One of the reasons cited by the Government for introducing this allowance is that property price increases have pulled many more people into the Inheritance Tax net than before, and this story would have been set to repeat itself over the coming years. The Government has calculated that this new allowance will keep the number of estates paying Inheritance Tax in five years’ time the same as the number paid the tax in the year 2014/15.
But not everybody will receive the full benefits of this new MRNRB – those whose estates are valued in excess of £2 million will see the allowance tapered. For every £2 by which the estate exceeds the £2 million mark, £1 will be lost from the MRNRB.
One thing is clear and that is that the Government did not want to “keep it simple, stupid” by raising the Inheritance Tax allowance to £500,000 per person. This rather convoluted MRNRB will only apply to those leaving assets to children (and not through discretionary trusts). If a person dies without using their MRNRB, it will only transfer to a surviving spouse or civil partner and not to an unmarried co-parent. At least it will include those who downsize or sell their property. But those who want to leave assets to parents, siblings or nieces or nephews will only have the standard nil rate band to set against their estate.

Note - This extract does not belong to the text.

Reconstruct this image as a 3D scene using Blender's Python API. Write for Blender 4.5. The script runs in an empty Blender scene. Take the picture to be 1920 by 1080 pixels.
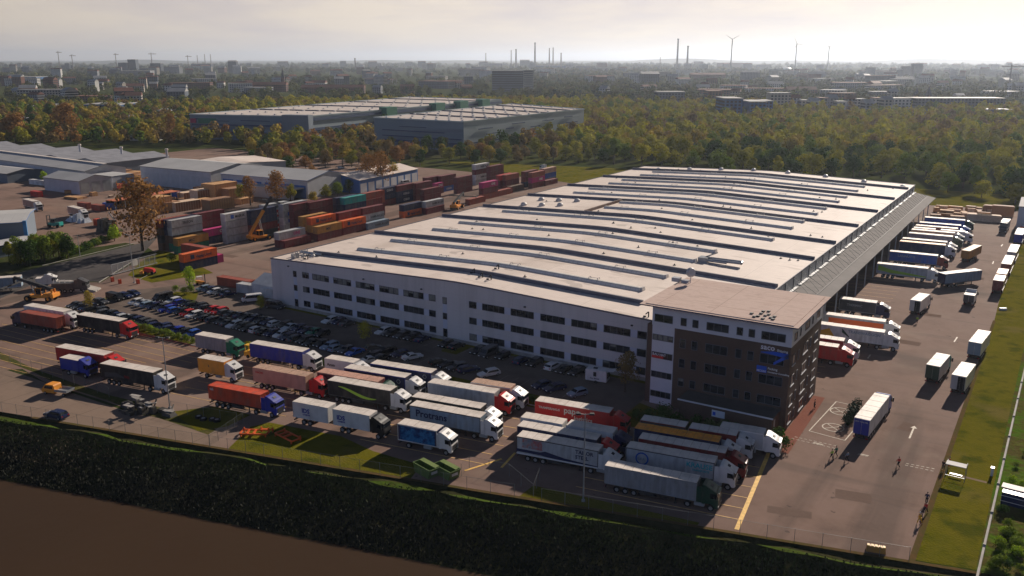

This situation is likely to encourage lifetime tax planning by those who cannot benefit from the MRNRB. They are the ones who now face the prospect of being left with just the standard nil rate band which will dwindle in value as inflation takes its toll over the next six years. Parents will have that same standard nil rate band, but the pill is sweetened for them by the availability of the MRNRB.
Wouldn’t it have been easier (and fairer) Chancellor, to have raised the standard NRB for everyone?